Despite its frequency, lightning is difficult to study, since the process only takes around half a second from beginning to end. But here's the generally accepted scenario of lightning formation.

Now, a storm cloud is a very turbulent environment, with powerful updrafts and downdrafts occurring continuously. And these air movements carry drops of water and ice particles that are constantly colliding. This causes negatively charged electrons to be released from the rising water particles and to collect on the solid falling particles.

So we end up with a positive charge at the top of the cloud and a negative charge at the bottom. At the same time, this negative charge at the bottom of the cloud creates a corresponding shadow of positive charge on the surface of the Earth below it.

Now, the atmosphere between the cloud and the Earth's surface does not conduct electricity very well. It's a very good insulator. This means that it normally prevents a connection and electrical circuit from forming between the two.

But at some point, the cloud's charge becomes too great for the air to restrain it. So much energy builds up within the cloud itself that the negative charge at the bottom eventually becomes much greater than the ground's positive charge.
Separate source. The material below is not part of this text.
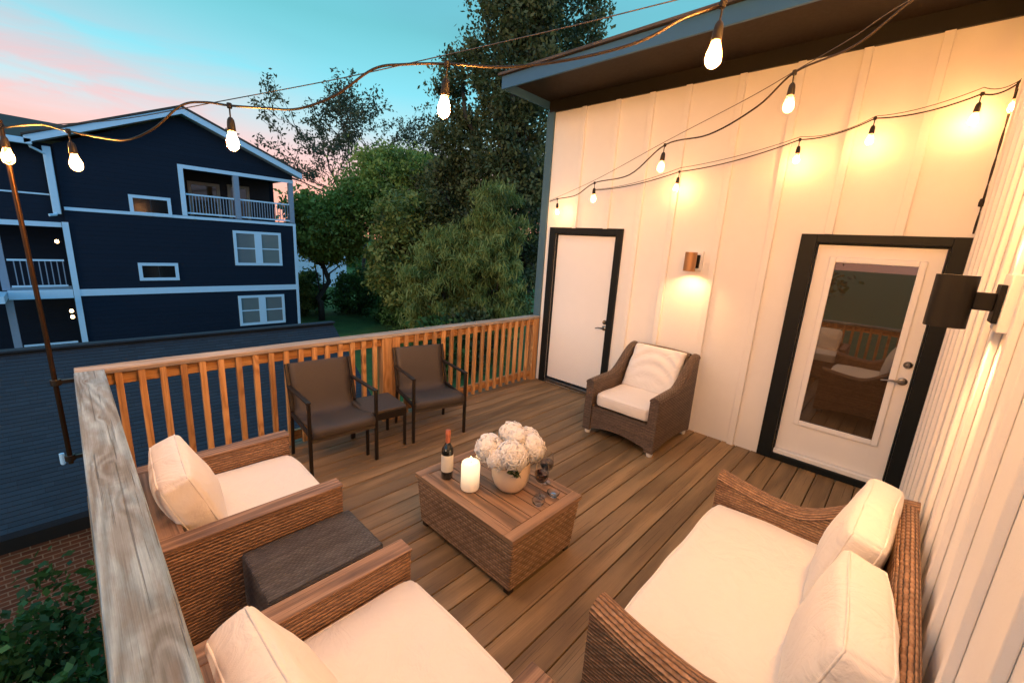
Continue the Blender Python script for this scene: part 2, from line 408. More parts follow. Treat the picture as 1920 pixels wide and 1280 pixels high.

The electrical imbalance between the two reaches a tipping point, and the resulting lightning flash is an attempt to equalize them.

So in cloud-to-ground lightning, a pathway forms through the atmosphere. This pathway is called a leader, because it leads a trail of negative charges from the cloud to the ground below. And the leader progresses downward in short steps, maybe 50 meters at a time.

Now, each step doesn't go in exactly the same direction. It's not predictable, but the steps are generally downward, attracted by the positive charge on the Earth's surface, directly below the cloud. This is what gives lightning its characteristic, jagged, forked appearance.

Now, once the leader reaches the ground, the circuit between the negative charge in the cloud and the positive charge on the ground is complete. But interestingly enough, we don't actually see this leader as it forges a pathway down through the atmosphere. The lightning bolt that we do see is a powerful bolt of positive electricity called the return stroke.

Now, this return stroke leaps back up the pathway from the ground. It distributes a positive charge to the cloud, balancing the electrical field. The energy in this return stroke can be intense. It's hotter than the surface of the sun. Frequently, after the return stroke, there will be another leader that will recharge the same pathway, which leads to another return stroke. And this fast succession of leaders and return strokes is what causes lightning to flicker. And all this happens, as I said, in about half a second.

Now, I hope you noticed I said that the lightning we do see is going from the ground to the cloud. I know when we see lightning, it seems to be going the other way, from the cloud to the ground, and it also seems to last longer than one second. But both of those observations are untrue. Remember that human eyes are really not the best scientific instruments, especially when it comes to things that only last a fraction of a second.

Now, because the process of electric buildup and discharging clouds is so quick, it's virtually impossible to detect to find evidence of it, which is why I said earlier that what I'm describing is the generally accepted explanation.